PJ Library Welcomed in the Amazon


 

When the first PJ Library books made their way into homes throughout western Massachusetts, no one knew just how far PJ Library books would travel. Now, more than 15 years later, kids in the Amazon — the place, not the store! — are growing up with the same books as children from San Francisco to Siberia.

Anne Benchimol

Meet Anne Benchimol, vice president of the Amazon’s Jewish Committee for the Beit Yaacov Rebi Meyr Synagogue and PJ Library ambassador in Manaus, Brazil, where the days are warm and humid and the Jewish community is tiny with a big history. “We may live far away from the rest of the tribe,” Benchimol says, “but our community is 200 years old.”

So how did Jews end up in the Amazon?

When rubber was king in Brazil in the 1800s, many Jews from Morocco — including Benchimol’s ancestors — immigrated to take part in the burgeoning industry. In 1824, not long after Brazil became an independent nation, the new Brazilian constitution guaranteed freedom of religion for all citizens. With economic prosperity and the opportunity to practice their faith freely, Brazil seemed like the perfect place for Jews to settle with their families.

Unfortunately, that prosperity didn’t last for long. After the rubber industry crashed in 1929, many in the Amazonian Jewish community left to search for new opportunities elsewhere, but those who remained held fast to their traditions and customs. “Jews in the Amazon and Manaus really wanted to preserve their culture,” Benchimol explains, “because when you leave your place of origin, you want to keep your center, your essence.” And their traditions are still being passed down today. “The way we pray is almost the exact same way of praying as our great-great-great-grandparents when they arrived in Brazil,” she points out. “The same music, the same intonation, the same everything.
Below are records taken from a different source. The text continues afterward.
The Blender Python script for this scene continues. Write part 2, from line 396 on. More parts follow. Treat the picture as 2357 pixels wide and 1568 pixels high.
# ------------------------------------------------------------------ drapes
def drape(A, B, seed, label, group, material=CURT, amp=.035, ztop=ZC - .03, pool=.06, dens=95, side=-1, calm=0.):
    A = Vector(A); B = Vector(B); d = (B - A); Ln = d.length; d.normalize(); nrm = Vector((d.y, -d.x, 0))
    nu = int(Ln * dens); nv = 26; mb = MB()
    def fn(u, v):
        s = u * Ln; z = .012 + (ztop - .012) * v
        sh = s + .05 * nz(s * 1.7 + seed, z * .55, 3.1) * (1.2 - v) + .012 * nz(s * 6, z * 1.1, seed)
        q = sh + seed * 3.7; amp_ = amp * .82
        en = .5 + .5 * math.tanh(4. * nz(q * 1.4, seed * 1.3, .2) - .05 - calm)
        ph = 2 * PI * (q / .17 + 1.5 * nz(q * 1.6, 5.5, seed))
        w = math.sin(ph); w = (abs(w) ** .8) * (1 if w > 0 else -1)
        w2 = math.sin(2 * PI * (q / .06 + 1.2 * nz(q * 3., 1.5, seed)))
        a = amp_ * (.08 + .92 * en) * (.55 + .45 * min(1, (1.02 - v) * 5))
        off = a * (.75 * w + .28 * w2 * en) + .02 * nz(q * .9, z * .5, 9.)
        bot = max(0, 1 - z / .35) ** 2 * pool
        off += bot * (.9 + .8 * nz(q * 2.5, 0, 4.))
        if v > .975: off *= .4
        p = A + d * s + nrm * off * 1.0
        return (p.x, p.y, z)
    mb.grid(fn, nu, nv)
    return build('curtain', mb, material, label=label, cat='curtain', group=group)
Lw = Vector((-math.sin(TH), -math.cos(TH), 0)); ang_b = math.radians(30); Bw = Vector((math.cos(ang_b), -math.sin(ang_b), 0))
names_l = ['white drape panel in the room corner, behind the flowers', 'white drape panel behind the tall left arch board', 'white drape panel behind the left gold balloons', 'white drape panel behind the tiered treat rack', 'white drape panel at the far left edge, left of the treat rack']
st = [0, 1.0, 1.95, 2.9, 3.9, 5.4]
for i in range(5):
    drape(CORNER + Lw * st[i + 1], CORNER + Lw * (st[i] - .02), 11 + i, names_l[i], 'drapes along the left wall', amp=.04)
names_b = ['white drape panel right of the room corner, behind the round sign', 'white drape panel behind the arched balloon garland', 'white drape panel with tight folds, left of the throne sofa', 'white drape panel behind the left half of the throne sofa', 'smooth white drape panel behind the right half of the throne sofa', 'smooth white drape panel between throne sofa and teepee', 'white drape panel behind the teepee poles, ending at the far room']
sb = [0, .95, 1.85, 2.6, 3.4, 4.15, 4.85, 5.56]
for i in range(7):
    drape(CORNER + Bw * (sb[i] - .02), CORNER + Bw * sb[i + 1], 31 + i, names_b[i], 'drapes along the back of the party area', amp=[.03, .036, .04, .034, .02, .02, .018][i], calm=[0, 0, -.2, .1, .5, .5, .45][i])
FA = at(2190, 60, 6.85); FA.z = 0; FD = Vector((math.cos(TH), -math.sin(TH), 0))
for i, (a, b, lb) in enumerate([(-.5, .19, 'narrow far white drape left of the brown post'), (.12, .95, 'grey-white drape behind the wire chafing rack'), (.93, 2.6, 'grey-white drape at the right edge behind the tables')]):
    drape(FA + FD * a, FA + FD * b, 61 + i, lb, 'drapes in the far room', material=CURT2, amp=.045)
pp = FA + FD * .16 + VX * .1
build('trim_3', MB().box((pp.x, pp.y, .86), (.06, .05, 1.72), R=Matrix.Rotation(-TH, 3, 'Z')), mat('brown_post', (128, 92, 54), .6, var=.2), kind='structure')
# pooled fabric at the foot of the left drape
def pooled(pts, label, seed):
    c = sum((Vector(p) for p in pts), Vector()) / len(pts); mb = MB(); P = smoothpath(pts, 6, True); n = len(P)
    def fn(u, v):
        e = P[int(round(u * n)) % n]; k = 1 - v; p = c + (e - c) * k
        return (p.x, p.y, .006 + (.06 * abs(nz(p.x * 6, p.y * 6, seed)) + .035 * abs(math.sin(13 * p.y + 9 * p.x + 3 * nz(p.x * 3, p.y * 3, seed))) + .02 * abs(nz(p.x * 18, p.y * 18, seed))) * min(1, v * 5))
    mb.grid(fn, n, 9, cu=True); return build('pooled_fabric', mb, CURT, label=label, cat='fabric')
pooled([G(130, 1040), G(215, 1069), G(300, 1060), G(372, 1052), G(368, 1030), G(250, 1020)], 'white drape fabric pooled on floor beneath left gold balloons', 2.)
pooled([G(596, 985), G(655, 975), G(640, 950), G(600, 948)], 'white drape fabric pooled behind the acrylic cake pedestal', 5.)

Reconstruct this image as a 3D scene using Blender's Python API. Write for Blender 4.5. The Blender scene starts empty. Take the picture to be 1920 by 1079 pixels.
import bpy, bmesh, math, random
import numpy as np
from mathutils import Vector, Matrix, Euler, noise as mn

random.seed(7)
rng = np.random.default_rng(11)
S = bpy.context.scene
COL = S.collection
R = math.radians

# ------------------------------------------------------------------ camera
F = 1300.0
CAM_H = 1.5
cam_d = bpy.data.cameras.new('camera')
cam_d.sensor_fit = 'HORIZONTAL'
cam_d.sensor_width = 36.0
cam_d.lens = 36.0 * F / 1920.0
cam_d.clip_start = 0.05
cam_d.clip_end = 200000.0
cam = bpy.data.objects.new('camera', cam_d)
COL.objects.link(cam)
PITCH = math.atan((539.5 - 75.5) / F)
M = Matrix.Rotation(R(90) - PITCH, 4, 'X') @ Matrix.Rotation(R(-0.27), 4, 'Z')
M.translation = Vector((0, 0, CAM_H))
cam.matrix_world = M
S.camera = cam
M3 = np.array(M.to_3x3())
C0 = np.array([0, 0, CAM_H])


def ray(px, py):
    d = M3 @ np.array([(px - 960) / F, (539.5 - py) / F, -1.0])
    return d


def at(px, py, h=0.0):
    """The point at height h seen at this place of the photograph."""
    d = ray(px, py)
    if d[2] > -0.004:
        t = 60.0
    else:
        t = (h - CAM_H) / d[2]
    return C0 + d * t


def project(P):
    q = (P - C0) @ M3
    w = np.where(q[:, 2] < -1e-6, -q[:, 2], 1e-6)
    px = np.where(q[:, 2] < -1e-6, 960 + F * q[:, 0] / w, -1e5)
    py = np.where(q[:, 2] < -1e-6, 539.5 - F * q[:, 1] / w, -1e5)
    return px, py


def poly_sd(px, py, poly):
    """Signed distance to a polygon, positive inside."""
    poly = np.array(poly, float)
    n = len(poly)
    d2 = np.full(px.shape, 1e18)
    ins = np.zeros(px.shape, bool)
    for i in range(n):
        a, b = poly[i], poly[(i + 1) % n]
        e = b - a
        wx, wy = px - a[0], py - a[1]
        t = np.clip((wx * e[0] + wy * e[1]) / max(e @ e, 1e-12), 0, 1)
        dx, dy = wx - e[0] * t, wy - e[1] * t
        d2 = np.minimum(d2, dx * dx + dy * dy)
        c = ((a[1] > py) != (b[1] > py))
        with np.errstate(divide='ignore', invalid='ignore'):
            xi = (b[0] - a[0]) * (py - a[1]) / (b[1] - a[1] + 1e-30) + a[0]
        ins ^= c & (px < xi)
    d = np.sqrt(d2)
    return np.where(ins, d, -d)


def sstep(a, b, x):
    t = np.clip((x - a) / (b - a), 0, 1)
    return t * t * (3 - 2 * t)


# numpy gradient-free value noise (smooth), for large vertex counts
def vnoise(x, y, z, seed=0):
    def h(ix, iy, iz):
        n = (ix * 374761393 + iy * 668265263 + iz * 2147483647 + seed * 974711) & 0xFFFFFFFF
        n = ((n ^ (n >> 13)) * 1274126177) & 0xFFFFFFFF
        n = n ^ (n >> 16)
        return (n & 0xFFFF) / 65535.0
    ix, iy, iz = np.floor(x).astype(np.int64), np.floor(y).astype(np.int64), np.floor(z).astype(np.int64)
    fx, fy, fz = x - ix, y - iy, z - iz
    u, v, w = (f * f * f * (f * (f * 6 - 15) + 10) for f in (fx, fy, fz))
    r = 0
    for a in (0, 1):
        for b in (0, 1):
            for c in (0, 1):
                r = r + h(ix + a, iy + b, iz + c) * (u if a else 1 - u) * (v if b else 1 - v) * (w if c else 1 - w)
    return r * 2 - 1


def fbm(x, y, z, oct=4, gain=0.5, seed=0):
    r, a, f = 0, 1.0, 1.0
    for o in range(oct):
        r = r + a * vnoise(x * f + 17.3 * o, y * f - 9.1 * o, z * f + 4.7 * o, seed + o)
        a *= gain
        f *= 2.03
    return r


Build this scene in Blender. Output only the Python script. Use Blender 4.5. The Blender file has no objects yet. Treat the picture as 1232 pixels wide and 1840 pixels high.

We keep our traditions — and we are very proud of them, by the way — because that’s what we can offer to our kids.”

But it’s not all the community has to offer their children. Thanks to Benchimol, they now offer high-quality Portuguese Jewish books too. Benchimol first heard about PJ Library through her daughter Rebecca, who married an American. “[Rebecca’s] mother-in-law had signed up one of her American grandchildren for PJ Library, so when he was finished with the books, they’d send them on to Rebecca’s son Benjamin,” she explains.

Then a friend told Benchimol about the PJ Library program in Brazil, so she contacted the director of PJ Library in Brazil, Karin Zingerevitz. In just six short months, just about every Jewish child in Manaus started receiving PJ Library books. “Manaus is like a case study — every eligible child is signed up,” says Zingerevitz. She ascribes the rapid growth to the incredibly close-knit nature of the Jewish network.

Engineer Ari and the Hanukkah Mishap

With an organization that promotes acceptance and inclusion of all Jewish traditions and cultures and universal Jewish values, PJ Library is a perfect fit for the Manaus Jewish community. Even though the Jewish community in the Amazon has customs that may not be familiar to other Jewish groups, families can easily connect to PJ Library because the books and resources are all-inclusive without focusing on any one culture or practice of Judaism. Benchimol agrees: “It fits us because it’s fit to be everywhere.”

Though the Jewish community in the Amazon is understandably protective of its particular traditions, it embraces PJ Library’s focus on the diversity of Jewish practice and universal values and is searching to expand its connection with the rest of the Jewish world. “You give an opportunity to our kids to be connected all over the world. If I want to pass something on to my kids, the thing I want to pass is good values. And that’s what I find inside these books,” Benchimol explains. “They do not judge if readers are converts or very religious or Ashkenazi or Sephardic or Moroccan — they want to teach Jewish values to kids. That’s what motivates us. And it gives the children a book in their hands!”

Burro-Jardin

Zingerevitz echoes this last point. “Before PJ Library came to Brazil, we had maybe five Jewish books in Portuguese for kids. I know the titles because I bought them,” she says, laughing. “Having PJ Library in Brazil will change the future of the Jewish community here.” With more access to Jewish children’s books, kids in the Amazon can feel more connected to the larger Jewish community through PJ Library while also sharing the experience with other Jewish children in their region. And with so many of the eligible children in the Jewish Amazonian community already signed up for PJ Library, it’s clearly a hit with adults and kids alike.

For Benchimol, it’s personal; her own grandkids are now PJ Library subscribers too. “PJ Library is very new here, but we are in love.”